Egyptian lawyer gets jail term in Saudi case

Rights activist whose arrest prompted diplomatic row sentenced to five years in jail and 300 lashes for drug smuggling.

Gizawi protest
Egyptians protested against Gizawi's arrest outside the Saudi embassy in Cairo in April [EPA]

A Saudi court has sentenced an Egyptian rights lawyer – whose arrest on drug-trafficking charges led to a diplomatic row between the two countries –  to five years in prison and 300 lashes.

Ahmed al-Gizawi was accused of trying to smuggle 21,380 capsules of the anti-anxiety drug Xanax, which is banned in Saudi Arabia where drug trafficking carries the death sentence.

The case has caused an outcry in Egypt where rights activists say he was arrested because of his criticism of the Saudi government.

Two other men arrested in the same case, one Egyptian and one Saudi, were also sentenced to prison terms and lashes.

“These verdicts are lenient” given the defendants’ “good morals … and the lack of judicial precedents,” the judge said at the hearing on Tuesday.

The judge asked three men if they accepted the ruling and they all replied negatively. The verdicts can be appealed within one month.

The Egyptian consulate in Jeddah said it was appealing the verdict.

Death penalty sought

The prosecution, which alleged that Gizawi had hidden the banned substance in two milk cartons and a cover for the Quran, had demanded the death penalty for the lawyer.

Gizawi had travelled in April to Saudi Arabia with his wife for a pilgrimage when he was detained at Jeddah airport, the Arabic Network for Human Rights Information said at the time.

The Egyptian organisation said Gizawi was held after he had earlier been sentenced in absentia to one year in prison and 20 lashes for criticising the Saudi government.

The group said Gizawi had been critical of the treatment of Egyptian detainees in Saudi prisons.

A partner at Gizawi’s law firm, Mohammed Nabil, said the case was politically motivated.

“There’s absolutely no justice in this case.
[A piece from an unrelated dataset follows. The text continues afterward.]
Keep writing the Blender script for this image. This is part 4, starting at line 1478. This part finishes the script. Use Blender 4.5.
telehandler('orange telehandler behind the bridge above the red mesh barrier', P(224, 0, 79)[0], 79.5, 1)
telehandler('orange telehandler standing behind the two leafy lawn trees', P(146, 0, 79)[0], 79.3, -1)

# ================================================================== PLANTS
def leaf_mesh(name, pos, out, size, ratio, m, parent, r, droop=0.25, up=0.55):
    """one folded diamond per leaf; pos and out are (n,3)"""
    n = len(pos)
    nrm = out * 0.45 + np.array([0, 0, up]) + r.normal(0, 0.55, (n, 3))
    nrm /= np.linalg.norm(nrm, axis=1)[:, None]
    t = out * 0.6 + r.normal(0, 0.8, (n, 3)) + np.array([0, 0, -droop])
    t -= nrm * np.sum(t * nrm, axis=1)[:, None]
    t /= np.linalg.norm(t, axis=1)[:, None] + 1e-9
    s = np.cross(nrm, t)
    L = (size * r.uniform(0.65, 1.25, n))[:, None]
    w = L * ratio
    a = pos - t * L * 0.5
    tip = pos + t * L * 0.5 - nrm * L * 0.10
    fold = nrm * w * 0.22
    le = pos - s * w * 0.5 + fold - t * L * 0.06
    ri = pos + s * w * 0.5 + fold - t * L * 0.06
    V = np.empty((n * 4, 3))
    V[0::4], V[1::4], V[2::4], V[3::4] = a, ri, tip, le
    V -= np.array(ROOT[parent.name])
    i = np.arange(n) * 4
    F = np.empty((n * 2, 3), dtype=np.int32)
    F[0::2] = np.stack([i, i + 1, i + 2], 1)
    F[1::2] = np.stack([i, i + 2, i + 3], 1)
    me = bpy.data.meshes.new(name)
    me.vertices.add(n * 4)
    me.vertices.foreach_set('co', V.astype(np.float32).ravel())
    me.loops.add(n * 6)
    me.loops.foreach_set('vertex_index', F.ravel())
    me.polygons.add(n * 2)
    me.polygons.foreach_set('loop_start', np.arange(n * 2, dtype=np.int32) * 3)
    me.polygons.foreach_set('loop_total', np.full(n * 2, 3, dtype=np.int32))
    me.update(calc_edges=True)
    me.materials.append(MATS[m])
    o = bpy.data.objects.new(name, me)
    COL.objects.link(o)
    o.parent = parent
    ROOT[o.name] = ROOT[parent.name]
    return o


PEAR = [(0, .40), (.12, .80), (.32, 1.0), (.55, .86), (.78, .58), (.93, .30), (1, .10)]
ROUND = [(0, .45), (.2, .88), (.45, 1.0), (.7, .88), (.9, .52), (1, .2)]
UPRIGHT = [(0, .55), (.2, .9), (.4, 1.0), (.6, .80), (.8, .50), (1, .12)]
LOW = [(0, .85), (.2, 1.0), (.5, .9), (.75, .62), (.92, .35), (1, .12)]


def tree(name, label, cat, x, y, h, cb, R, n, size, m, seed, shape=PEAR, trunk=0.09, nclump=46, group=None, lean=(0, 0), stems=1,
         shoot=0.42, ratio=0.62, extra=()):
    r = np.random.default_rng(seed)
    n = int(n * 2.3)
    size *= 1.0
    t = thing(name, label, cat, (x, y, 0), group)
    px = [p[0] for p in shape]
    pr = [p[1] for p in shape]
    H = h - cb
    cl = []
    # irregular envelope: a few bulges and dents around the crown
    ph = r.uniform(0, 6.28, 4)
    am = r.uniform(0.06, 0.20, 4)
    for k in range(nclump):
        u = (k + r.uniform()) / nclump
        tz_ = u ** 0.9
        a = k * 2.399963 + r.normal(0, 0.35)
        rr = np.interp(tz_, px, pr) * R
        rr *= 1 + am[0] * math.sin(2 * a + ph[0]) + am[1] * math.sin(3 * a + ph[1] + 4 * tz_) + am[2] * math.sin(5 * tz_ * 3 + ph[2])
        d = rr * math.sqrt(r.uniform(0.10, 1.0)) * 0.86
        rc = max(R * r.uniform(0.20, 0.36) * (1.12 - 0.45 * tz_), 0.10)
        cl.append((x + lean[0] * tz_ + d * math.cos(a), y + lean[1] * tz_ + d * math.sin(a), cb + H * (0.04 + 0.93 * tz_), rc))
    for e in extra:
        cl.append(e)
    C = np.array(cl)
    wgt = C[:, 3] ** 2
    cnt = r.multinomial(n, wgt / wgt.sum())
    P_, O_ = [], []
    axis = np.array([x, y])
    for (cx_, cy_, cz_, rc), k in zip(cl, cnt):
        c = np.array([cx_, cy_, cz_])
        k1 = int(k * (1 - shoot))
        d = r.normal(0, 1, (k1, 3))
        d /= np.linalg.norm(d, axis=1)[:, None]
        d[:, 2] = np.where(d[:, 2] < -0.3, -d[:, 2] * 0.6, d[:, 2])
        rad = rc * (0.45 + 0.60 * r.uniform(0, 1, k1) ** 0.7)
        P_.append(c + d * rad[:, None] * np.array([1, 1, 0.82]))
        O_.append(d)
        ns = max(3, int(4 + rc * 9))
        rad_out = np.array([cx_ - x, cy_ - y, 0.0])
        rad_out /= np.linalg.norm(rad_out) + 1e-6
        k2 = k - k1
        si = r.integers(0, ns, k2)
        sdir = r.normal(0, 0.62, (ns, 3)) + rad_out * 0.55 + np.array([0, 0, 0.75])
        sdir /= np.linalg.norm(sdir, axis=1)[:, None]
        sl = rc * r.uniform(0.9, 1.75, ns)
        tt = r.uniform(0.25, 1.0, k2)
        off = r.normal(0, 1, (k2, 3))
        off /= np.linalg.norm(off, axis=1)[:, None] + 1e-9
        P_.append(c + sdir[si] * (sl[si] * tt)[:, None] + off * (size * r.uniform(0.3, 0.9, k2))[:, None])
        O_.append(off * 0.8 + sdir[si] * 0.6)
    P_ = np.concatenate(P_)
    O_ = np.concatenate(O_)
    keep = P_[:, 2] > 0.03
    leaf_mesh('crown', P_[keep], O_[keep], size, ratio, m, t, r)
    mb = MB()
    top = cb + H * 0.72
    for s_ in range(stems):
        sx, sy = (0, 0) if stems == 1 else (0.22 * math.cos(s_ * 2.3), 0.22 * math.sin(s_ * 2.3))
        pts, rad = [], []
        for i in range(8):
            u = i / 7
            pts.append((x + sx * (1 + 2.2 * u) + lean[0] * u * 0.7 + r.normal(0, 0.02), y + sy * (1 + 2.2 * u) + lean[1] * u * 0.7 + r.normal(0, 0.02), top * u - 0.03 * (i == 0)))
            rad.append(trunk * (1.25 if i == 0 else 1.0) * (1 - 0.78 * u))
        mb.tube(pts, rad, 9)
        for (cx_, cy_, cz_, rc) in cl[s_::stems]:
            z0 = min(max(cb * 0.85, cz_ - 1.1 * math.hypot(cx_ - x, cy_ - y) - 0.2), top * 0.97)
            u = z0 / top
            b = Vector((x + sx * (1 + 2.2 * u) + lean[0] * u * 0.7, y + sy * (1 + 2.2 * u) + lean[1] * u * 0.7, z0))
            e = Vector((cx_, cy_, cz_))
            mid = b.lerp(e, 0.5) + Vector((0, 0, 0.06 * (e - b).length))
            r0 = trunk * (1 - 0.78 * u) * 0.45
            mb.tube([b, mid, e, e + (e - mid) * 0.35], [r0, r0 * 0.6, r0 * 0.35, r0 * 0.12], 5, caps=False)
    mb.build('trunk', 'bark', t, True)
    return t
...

We’re not asking for an exception. If he’s guilty, then he should be convicted, but he’s not,” he told the Associated Press news agency.

Hundreds of Egyptian protesters rallied outside the Saudi embassy in Cairo in April demanding his release, prompting the kingdom to shut down its mission.

The embassy reopened on May 4 following a visit by a large delegation of prominent Egyptian figures to Riyadh and a meeting with King Abdullah.